What is asked » Give again only the lines beginning with the one that contains "('bright creeper right" and ending with the one that contains "('leaves along the"; include both of those lines.

## Start Raw data

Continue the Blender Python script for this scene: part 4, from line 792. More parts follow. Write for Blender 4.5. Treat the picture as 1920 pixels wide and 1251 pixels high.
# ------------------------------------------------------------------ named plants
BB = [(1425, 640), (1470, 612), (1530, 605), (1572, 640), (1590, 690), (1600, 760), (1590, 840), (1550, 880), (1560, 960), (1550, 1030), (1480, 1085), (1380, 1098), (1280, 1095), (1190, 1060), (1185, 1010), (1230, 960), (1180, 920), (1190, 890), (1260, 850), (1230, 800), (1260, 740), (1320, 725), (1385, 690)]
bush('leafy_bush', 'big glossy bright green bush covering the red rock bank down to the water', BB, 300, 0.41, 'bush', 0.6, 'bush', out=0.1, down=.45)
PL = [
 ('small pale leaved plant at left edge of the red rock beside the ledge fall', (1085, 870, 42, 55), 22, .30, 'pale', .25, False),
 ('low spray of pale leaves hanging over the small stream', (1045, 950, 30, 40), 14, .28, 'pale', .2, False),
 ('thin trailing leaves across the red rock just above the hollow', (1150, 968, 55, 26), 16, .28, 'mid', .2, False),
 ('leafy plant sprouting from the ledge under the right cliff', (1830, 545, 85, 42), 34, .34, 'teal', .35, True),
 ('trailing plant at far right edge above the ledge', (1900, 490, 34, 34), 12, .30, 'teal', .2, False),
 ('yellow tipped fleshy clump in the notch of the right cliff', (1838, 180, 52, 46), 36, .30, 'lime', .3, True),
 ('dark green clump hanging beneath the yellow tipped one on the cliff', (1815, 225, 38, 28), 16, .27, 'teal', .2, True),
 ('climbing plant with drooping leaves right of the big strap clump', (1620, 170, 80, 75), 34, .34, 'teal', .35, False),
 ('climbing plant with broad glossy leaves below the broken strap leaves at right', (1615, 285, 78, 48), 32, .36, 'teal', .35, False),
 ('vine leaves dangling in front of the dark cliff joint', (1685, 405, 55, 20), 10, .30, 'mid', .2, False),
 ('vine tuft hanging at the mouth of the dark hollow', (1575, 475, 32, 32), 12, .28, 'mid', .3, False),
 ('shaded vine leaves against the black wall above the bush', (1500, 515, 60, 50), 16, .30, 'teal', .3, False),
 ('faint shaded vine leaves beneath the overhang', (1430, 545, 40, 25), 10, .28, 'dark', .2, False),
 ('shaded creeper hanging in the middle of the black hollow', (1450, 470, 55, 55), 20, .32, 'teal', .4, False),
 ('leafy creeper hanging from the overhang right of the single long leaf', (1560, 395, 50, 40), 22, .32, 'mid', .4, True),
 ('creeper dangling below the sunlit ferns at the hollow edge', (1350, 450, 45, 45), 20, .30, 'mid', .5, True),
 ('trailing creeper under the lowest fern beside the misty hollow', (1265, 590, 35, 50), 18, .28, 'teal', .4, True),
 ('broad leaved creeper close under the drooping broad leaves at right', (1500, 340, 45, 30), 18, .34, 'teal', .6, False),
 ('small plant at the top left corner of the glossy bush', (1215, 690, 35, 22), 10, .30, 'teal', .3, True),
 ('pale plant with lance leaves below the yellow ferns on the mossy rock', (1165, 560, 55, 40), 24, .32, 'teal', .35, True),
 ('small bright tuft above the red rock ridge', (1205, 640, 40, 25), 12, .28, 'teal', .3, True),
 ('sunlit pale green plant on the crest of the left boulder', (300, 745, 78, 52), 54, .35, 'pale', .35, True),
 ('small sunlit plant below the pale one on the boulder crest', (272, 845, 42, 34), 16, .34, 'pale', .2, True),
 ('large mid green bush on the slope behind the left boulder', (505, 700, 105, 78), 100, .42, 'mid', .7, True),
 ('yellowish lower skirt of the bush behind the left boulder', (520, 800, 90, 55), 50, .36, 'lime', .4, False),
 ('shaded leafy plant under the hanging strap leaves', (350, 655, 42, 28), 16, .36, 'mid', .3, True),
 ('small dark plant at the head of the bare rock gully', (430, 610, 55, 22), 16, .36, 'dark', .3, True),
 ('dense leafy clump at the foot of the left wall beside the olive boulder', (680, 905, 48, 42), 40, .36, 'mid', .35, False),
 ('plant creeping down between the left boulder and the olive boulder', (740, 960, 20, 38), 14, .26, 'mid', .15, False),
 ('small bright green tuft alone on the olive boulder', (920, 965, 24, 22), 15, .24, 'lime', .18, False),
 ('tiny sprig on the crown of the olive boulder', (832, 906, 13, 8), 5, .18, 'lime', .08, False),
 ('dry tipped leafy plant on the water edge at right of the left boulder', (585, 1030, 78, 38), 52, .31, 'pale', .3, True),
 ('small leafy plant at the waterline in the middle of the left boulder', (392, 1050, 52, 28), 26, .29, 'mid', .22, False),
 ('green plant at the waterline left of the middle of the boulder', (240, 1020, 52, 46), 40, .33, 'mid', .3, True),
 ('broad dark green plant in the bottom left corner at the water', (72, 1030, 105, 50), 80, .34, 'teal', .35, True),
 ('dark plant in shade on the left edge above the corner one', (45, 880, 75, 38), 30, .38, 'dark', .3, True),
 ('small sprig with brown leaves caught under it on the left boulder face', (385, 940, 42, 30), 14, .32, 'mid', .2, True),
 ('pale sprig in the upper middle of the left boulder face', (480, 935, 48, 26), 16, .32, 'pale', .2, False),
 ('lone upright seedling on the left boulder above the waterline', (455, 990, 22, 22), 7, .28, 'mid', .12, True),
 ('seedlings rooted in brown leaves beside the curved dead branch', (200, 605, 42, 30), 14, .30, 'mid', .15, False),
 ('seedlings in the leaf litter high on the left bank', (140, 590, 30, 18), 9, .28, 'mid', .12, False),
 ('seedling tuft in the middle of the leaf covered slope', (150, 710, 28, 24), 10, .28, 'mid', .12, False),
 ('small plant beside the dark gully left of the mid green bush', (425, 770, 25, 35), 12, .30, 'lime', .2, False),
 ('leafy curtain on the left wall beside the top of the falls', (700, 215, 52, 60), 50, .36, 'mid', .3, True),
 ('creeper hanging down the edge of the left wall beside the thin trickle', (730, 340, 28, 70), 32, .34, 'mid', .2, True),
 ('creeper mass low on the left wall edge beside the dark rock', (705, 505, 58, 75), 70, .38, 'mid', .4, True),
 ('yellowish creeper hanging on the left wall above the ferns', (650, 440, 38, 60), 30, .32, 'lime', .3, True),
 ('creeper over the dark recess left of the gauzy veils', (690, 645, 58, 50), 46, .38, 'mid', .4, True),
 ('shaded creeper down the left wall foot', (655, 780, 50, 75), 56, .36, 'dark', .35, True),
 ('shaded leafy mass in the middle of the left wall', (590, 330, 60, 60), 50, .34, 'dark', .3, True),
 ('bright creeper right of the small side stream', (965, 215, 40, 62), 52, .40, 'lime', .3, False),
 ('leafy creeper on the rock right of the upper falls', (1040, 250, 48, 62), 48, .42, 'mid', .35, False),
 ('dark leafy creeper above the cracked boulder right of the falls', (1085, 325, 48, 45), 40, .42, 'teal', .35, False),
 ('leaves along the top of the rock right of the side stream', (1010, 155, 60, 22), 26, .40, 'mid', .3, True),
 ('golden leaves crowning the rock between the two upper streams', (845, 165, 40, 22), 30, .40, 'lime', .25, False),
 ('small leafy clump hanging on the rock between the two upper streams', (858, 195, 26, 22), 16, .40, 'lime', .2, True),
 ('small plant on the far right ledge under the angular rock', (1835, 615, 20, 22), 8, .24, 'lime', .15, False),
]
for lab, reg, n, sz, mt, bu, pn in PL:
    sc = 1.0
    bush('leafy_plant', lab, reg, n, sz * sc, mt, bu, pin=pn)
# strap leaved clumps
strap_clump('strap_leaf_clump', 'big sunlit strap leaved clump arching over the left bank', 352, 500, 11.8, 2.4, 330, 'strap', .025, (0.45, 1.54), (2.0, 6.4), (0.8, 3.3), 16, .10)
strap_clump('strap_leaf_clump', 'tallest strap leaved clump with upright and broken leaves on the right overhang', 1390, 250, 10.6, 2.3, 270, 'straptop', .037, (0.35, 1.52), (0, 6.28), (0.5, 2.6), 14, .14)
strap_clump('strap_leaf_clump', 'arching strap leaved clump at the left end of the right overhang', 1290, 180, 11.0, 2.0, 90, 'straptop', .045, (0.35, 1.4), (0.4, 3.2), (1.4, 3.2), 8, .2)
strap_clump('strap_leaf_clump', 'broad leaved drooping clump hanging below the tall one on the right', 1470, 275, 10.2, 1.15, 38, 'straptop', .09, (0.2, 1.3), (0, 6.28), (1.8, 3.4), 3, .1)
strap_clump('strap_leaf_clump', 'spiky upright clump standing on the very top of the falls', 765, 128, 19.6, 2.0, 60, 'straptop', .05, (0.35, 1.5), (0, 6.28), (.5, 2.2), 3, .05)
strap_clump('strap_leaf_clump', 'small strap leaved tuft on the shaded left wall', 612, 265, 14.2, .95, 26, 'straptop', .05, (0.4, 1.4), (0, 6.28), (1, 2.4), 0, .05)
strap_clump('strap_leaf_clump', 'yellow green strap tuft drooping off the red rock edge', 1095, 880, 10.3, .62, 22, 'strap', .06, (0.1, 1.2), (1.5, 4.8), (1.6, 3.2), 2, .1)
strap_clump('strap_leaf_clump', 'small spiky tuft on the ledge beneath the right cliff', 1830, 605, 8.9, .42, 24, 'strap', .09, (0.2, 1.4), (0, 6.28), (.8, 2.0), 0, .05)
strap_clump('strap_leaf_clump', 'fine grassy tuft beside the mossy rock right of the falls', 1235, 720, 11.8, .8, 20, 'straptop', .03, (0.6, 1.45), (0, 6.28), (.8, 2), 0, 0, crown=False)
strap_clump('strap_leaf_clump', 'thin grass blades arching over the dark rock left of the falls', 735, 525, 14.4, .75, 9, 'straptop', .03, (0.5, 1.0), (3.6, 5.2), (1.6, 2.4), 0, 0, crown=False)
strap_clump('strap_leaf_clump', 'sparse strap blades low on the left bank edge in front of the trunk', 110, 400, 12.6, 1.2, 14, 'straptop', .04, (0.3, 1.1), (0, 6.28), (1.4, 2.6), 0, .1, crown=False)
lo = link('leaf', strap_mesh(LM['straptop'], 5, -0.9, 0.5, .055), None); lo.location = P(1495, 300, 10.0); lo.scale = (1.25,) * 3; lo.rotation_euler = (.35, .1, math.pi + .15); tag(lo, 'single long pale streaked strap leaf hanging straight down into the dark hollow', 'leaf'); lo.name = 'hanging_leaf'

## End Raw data

Exercise result »
 ('bright creeper right of the small side stream', (965, 215, 40, 62), 52, .40, 'lime', .3, False),
 ('leafy creeper on the rock right of the upper falls', (1040, 250, 48, 62), 48, .42, 'mid', .35, False),
 ('dark leafy creeper above the cracked boulder right of the falls', (1085, 325, 48, 45), 40, .42, 'teal', .35, False),
 ('leaves along the top of the rock right of the side stream', (1010, 155, 60, 22), 26, .40, 'mid', .3, True),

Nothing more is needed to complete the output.